— Exercise prompt —
Copy out all the lines exactly. Omit pictures.

— Source data —

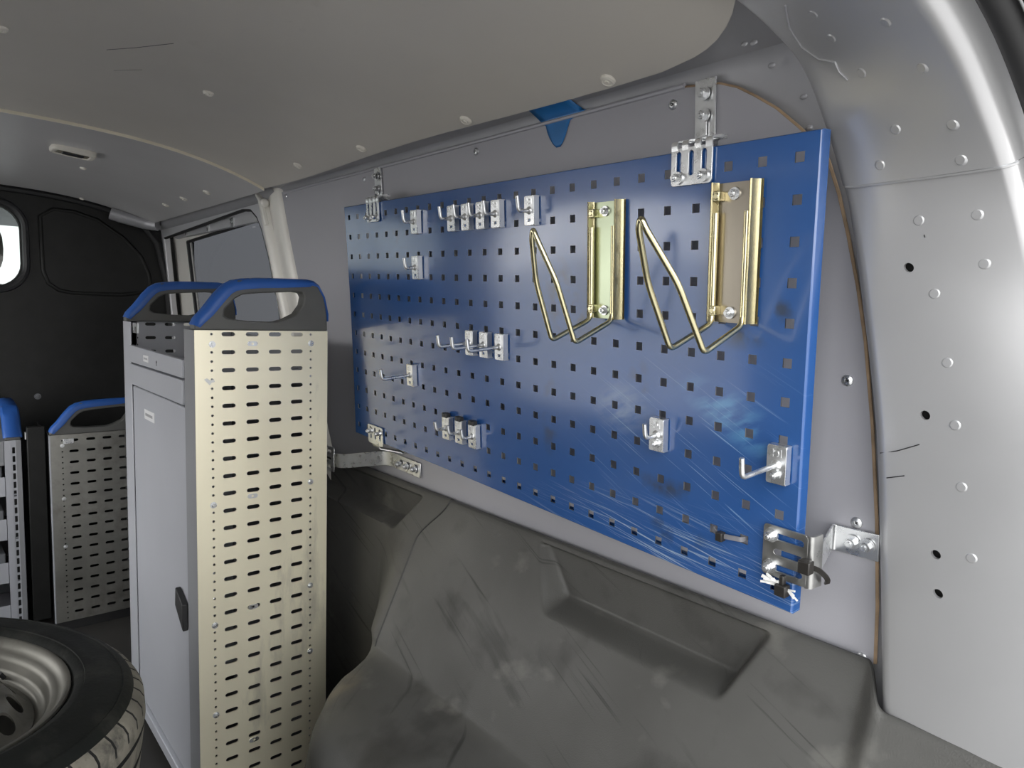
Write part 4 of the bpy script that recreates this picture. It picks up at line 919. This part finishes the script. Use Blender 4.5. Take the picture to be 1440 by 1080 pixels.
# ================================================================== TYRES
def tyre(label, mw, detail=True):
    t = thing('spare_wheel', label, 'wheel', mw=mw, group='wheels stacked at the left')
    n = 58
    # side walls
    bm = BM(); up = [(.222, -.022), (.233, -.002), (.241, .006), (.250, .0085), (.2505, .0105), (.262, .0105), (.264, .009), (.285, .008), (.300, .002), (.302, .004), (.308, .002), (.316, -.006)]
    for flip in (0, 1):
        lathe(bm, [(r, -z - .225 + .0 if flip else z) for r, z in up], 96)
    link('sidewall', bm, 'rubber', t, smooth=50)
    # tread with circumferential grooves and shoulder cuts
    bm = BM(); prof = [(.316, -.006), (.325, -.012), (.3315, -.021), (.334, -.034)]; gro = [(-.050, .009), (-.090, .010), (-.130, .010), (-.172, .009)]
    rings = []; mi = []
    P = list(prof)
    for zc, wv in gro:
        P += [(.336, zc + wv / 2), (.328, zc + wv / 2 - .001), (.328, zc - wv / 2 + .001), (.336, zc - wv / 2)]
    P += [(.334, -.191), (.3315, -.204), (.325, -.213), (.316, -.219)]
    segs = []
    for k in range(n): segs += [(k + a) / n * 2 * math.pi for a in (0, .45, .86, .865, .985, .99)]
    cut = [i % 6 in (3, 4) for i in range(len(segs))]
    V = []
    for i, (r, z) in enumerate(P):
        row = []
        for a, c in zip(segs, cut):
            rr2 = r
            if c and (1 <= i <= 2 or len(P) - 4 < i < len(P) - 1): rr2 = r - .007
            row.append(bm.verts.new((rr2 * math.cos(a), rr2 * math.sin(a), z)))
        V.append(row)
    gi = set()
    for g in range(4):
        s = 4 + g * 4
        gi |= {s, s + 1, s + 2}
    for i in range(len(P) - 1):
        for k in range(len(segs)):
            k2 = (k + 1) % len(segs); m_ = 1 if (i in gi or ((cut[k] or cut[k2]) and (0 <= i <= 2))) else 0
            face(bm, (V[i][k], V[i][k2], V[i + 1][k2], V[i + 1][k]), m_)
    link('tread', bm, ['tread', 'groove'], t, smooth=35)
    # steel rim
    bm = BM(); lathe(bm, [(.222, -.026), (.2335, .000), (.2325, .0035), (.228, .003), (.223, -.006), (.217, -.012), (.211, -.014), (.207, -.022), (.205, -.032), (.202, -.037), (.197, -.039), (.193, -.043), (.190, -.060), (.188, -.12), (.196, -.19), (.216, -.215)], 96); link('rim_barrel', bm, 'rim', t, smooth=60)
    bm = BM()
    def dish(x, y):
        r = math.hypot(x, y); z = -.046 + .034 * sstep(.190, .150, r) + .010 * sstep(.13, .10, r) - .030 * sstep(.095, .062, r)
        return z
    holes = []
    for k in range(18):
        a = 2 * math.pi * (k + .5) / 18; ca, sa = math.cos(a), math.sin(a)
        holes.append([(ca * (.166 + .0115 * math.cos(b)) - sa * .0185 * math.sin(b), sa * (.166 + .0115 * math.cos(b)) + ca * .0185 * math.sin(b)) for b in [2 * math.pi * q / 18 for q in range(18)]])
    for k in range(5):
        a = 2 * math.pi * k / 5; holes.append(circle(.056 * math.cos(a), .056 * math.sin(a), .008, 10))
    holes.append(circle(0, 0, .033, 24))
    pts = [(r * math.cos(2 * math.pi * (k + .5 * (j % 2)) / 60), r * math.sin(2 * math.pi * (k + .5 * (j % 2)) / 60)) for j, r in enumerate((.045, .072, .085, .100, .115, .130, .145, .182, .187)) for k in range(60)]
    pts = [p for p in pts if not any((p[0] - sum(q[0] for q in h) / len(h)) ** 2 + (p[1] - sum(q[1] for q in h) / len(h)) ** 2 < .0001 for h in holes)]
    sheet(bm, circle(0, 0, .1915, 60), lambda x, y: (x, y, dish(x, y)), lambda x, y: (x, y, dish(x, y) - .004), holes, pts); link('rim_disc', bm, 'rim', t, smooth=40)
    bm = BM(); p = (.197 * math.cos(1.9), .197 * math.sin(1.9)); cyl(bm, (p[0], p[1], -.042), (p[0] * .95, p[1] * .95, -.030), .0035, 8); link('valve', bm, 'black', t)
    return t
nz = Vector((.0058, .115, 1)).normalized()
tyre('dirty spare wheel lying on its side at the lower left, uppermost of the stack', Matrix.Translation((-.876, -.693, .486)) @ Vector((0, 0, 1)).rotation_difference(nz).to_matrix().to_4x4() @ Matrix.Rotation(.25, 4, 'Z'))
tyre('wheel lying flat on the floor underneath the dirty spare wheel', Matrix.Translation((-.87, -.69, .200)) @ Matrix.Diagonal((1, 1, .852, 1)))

— Expected output —
Write part 4 of the bpy script that recreates this picture. It picks up at line 919. This part finishes the script. Use Blender 4.5. Take the picture to be 1440 by 1080 pixels.
# ================================================================== TYRES
def tyre(label, mw, detail=True):
    t = thing('spare_wheel', label, 'wheel', mw=mw, group='wheels stacked at the left')
    n = 58
    # side walls
    bm = BM(); up = [(.222, -.022), (.233, -.002), (.241, .006), (.250, .0085), (.2505, .0105), (.262, .0105), (.264, .009), (.285, .008), (.300, .002), (.302, .004), (.308, .002), (.316, -.006)]
    for flip in (0, 1):
        lathe(bm, [(r, -z - .225 + .0 if flip else z) for r, z in up], 96)
    link('sidewall', bm, 'rubber', t, smooth=50)
    # tread with circumferential grooves and shoulder cuts
    bm = BM(); prof = [(.316, -.006), (.325, -.012), (.3315, -.021), (.334, -.034)]; gro = [(-.050, .009), (-.090, .010), (-.130, .010), (-.172, .009)]
    rings = []; mi = []
    P = list(prof)
    for zc, wv in gro:
        P += [(.336, zc + wv / 2), (.328, zc + wv / 2 - .001), (.328, zc - wv / 2 + .001), (.336, zc - wv / 2)]
    P += [(.334, -.191), (.3315, -.204), (.325, -.213), (.316, -.219)]
    segs = []
    for k in range(n): segs += [(k + a) / n * 2 * math.pi for a in (0, .45, .86, .865, .985, .99)]
    cut = [i % 6 in (3, 4) for i in range(len(segs))]
    V = []
    for i, (r, z) in enumerate(P):
        row = []
        for a, c in zip(segs, cut):
            rr2 = r
            if c and (1 <= i <= 2 or len(P) - 4 < i < len(P) - 1): rr2 = r - .007
            row.append(bm.verts.new((rr2 * math.cos(a), rr2 * math.sin(a), z)))
        V.append(row)
    gi = set()
    for g in range(4):
        s = 4 + g * 4
        gi |= {s, s + 1, s + 2}
    for i in range(len(P) - 1):
        for k in range(len(segs)):
            k2 = (k + 1) % len(segs); m_ = 1 if (i in gi or ((cut[k] or cut[k2]) and (0 <= i <= 2))) else 0
            face(bm, (V[i][k], V[i][k2], V[i + 1][k2], V[i + 1][k]), m_)
    link('tread', bm, ['tread', 'groove'], t, smooth=35)
    # steel rim
    bm = BM(); lathe(bm, [(.222, -.026), (.2335, .000), (.2325, .0035), (.228, .003), (.223, -.006), (.217, -.012), (.211, -.014), (.207, -.022), (.205, -.032), (.202, -.037), (.197, -.039), (.193, -.043), (.190, -.060), (.188, -.12), (.196, -.19), (.216, -.215)], 96); link('rim_barrel', bm, 'rim', t, smooth=60)
    bm = BM()
    def dish(x, y):
        r = math.hypot(x, y); z = -.046 + .034 * sstep(.190, .150, r) + .010 * sstep(.13, .10, r) - .030 * sstep(.095, .062, r)
        return z
    holes = []
    for k in range(18):
        a = 2 * math.pi * (k + .5) / 18; ca, sa = math.cos(a), math.sin(a)
        holes.append([(ca * (.166 + .0115 * math.cos(b)) - sa * .0185 * math.sin(b), sa * (.166 + .0115 * math.cos(b)) + ca * .0185 * math.sin(b)) for b in [2 * math.pi * q / 18 for q in range(18)]])
    for k in range(5):
        a = 2 * math.pi * k / 5; holes.append(circle(.056 * math.cos(a), .056 * math.sin(a), .008, 10))
    holes.append(circle(0, 0, .033, 24))
    pts = [(r * math.cos(2 * math.pi * (k + .5 * (j % 2)) / 60), r * math.sin(2 * math.pi * (k + .5 * (j % 2)) / 60)) for j, r in enumerate((.045, .072, .085, .100, .115, .130, .145, .182, .187)) for k in range(60)]
    pts = [p for p in pts if not any((p[0] - sum(q[0] for q in h) / len(h)) ** 2 + (p[1] - sum(q[1] for q in h) / len(h)) ** 2 < .0001 for h in holes)]
    sheet(bm, circle(0, 0, .1915, 60), lambda x, y: (x, y, dish(x, y)), lambda x, y: (x, y, dish(x, y) - .004), holes, pts); link('rim_disc', bm, 'rim', t, smooth=40)
    bm = BM(); p = (.197 * math.cos(1.9), .197 * math.sin(1.9)); cyl(bm, (p[0], p[1], -.042), (p[0] * .95, p[1] * .95, -.030), .0035, 8); link('valve', bm, 'black', t)
    return t
nz = Vector((.0058, .115, 1)).normalized()
tyre('dirty spare wheel lying on its side at the lower left, uppermost of the stack', Matrix.Translation((-.876, -.693, .486)) @ Vector((0, 0, 1)).rotation_difference(nz).to_matrix().to_4x4() @ Matrix.Rotation(.25, 4, 'Z'))
tyre('wheel lying flat on the floor underneath the dirty spare wheel', Matrix.Translation((-.87, -.69, .200)) @ Matrix.Diagonal((1, 1, .852, 1)))